McNish confident of bagging Toyota seat
Formula 1 test driver Allan McNish is confident that he can transform his Toyota development role into a full race drive for 2002
The 31-year-old McNish, who became the American Le Mans Series champion in Adelaide on New Year's Eve, has secured a test drive with Toyota as the Japanese marque prepares to enter Formula 1 next year.
"I'm going to make sure I give 100 per cent to testing this year," said McNish, "because there is a seat on the grid at the end of it if everything goes to plan. I've tested for McLaren and Benetton before, so I know what it's like to drive an F1 car.

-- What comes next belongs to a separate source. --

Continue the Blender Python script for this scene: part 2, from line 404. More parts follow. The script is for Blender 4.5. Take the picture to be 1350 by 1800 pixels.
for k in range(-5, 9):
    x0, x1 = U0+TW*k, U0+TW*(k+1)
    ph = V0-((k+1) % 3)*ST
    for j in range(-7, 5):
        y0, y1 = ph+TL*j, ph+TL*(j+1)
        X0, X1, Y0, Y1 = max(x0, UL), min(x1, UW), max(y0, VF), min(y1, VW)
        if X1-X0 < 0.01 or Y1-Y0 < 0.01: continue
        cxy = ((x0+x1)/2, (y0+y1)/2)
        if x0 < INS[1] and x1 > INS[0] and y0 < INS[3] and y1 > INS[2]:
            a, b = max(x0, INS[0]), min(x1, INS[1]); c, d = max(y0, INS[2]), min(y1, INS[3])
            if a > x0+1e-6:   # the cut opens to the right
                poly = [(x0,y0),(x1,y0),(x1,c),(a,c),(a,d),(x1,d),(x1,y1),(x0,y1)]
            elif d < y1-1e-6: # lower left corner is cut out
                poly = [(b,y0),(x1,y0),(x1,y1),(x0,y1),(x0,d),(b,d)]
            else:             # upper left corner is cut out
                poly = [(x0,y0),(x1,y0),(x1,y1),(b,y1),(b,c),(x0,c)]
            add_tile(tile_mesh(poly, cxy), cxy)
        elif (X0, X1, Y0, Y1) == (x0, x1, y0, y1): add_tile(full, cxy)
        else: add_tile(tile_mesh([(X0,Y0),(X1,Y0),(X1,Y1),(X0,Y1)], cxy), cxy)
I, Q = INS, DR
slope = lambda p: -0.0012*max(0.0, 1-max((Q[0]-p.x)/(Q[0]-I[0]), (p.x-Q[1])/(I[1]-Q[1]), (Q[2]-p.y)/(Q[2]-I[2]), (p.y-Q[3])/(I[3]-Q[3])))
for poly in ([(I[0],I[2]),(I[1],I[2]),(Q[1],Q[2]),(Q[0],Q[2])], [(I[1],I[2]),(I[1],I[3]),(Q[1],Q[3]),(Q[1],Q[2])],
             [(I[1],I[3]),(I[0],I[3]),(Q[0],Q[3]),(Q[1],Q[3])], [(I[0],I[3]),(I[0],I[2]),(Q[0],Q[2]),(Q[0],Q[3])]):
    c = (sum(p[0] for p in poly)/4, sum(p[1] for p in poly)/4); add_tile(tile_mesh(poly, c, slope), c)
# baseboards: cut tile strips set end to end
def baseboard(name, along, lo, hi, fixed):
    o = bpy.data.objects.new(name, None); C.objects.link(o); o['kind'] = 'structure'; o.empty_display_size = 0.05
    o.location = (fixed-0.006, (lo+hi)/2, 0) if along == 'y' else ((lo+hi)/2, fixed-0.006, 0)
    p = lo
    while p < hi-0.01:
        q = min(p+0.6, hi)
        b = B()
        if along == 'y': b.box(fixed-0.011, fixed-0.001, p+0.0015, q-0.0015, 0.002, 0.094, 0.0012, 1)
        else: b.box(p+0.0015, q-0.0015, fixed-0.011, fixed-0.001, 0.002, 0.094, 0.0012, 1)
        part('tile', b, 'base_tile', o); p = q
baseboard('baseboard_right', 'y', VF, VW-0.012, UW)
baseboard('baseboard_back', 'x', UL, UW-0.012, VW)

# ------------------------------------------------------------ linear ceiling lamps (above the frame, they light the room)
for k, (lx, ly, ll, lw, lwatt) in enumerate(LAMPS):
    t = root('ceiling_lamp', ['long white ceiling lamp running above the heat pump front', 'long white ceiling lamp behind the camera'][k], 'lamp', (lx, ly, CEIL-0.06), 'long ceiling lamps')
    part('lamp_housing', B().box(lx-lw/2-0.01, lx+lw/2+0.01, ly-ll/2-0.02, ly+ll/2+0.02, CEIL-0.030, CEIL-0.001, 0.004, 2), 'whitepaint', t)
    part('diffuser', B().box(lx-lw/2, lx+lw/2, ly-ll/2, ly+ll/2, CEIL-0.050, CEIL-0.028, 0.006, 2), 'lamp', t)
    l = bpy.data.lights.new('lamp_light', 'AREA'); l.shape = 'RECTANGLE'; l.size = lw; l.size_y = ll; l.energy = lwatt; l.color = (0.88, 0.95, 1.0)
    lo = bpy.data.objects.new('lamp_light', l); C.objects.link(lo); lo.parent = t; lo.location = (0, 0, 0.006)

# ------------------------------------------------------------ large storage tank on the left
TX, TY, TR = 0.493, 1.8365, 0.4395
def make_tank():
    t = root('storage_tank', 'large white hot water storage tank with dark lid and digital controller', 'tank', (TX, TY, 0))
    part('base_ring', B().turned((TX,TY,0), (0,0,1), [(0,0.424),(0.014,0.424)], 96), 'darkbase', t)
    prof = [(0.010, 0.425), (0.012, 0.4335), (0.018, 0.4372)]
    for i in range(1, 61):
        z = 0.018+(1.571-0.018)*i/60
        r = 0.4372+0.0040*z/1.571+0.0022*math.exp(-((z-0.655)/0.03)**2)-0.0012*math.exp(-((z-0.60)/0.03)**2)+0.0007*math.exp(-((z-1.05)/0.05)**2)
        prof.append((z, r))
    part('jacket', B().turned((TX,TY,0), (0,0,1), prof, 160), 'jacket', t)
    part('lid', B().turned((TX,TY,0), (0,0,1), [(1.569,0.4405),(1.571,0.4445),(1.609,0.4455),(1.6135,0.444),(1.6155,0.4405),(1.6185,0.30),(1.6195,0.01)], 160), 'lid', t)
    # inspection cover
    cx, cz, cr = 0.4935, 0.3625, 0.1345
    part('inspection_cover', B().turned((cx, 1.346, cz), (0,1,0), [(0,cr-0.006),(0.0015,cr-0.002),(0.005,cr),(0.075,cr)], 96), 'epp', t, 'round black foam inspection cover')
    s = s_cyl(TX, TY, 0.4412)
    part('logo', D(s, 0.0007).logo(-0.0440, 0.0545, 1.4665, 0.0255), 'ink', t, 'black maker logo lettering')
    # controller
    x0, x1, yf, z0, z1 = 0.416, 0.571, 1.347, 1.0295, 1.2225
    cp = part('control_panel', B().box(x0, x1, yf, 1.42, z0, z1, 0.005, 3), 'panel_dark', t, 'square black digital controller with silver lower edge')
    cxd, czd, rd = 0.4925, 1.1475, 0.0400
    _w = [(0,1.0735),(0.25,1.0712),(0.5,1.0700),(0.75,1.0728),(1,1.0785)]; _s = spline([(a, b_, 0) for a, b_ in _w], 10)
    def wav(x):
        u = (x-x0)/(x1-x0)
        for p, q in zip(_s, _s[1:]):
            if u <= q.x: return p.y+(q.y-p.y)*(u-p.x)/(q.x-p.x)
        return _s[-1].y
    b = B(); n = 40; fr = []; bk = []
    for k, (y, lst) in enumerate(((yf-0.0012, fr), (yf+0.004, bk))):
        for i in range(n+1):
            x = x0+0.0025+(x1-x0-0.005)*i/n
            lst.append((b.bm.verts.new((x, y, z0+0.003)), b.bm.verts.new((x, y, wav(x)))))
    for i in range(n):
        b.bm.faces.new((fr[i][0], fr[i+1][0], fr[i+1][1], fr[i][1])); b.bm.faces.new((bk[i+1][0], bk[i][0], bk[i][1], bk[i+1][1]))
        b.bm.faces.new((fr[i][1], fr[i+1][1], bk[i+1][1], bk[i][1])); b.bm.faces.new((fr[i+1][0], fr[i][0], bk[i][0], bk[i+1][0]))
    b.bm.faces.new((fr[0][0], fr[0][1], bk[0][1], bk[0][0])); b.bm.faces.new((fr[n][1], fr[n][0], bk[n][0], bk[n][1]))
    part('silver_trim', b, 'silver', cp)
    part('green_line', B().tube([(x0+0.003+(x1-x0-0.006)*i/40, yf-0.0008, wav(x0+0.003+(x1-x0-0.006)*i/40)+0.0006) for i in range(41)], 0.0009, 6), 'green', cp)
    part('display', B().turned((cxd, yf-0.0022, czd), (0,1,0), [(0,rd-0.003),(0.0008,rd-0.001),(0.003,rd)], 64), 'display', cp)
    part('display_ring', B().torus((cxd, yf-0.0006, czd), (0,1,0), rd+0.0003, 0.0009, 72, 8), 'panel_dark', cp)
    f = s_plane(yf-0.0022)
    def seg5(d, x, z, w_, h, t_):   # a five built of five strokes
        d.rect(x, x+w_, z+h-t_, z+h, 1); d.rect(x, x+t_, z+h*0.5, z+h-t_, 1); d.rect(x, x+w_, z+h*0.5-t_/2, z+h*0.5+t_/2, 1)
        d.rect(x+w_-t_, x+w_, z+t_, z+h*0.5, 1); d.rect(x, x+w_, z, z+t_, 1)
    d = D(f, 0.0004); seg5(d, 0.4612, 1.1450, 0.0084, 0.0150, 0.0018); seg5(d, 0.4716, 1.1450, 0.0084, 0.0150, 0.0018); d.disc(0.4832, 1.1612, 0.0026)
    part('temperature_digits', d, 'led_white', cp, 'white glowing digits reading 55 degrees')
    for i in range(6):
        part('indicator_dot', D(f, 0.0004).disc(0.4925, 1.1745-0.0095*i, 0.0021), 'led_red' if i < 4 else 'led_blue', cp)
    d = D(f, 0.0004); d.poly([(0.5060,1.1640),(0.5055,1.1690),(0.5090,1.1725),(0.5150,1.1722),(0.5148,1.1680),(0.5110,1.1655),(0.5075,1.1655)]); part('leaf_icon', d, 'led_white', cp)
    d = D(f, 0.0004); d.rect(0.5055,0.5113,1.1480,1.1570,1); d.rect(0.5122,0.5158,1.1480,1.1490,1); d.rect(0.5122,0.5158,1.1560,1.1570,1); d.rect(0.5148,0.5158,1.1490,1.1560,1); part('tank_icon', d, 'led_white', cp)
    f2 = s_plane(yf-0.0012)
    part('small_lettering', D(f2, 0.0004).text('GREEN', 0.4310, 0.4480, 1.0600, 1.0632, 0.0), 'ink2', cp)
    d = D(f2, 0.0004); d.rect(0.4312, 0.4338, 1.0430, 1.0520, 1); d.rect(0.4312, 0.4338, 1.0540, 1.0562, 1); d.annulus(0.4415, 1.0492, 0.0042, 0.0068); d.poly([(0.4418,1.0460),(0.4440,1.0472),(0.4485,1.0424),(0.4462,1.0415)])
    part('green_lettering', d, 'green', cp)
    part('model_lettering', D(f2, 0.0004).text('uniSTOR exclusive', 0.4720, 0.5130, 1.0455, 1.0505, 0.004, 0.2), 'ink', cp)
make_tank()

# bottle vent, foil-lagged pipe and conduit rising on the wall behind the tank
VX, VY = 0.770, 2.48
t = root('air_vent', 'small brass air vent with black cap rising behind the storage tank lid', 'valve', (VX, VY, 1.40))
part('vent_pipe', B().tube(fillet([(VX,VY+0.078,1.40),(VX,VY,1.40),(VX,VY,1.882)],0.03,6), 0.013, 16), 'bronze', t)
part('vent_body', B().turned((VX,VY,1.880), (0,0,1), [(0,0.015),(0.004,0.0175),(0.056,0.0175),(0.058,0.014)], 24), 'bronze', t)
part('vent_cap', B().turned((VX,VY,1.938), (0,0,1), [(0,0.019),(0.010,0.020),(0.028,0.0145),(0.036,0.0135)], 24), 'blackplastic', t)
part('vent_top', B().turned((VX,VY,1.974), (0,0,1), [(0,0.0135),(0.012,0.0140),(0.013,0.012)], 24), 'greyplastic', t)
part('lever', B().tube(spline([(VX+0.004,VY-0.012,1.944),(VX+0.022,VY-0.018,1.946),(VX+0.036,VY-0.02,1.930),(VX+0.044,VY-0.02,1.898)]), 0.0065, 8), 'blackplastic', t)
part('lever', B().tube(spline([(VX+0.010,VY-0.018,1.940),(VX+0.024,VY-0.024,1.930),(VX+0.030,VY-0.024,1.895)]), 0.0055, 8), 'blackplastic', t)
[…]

My desire is purely and simply to race in Formula 1 and Toyota knows that."
McNish will share the testing duties with former Sauber and Ferrari driver Mika Salo, who has turned his back on racing this year in favour of a race seat with Toyota in 2002. The second seat is still vacant, but McNish believes Salo's reputation in F1 will help him convince Toyota top brass the drive should be his.
"I've got a very good benchmark with Mika because of how well he did with Ferrari in 1999 and with Sauber," said McNish. "I've faired well against him before and I'm sure I can do it again."
The drive with Toyota is a second chance at F1 for McNish, and baulks the current trend of young drivers entering motorsport's premier category. The Scotsman is older than current world champion Michael Schumacher, but believes the older drivers still have a lot to offer.
"I said [Jenson] Button was a year early last year and got that wrong," he said, "so with [Kimi] Raikkonen I'm going to sit on the fence. He's young and it's important he develops in the right way and learns to deal with the pressure. There's more to being a good driver than just driving as quickly as possible from lights to flag."
Toyota's all-new V10 was fired up on a dyno for the first time at the team's HQ in Germany last September, but the marque's F1 challenger has yet to turn a wheel. McNish is expected to hit the track some time in March.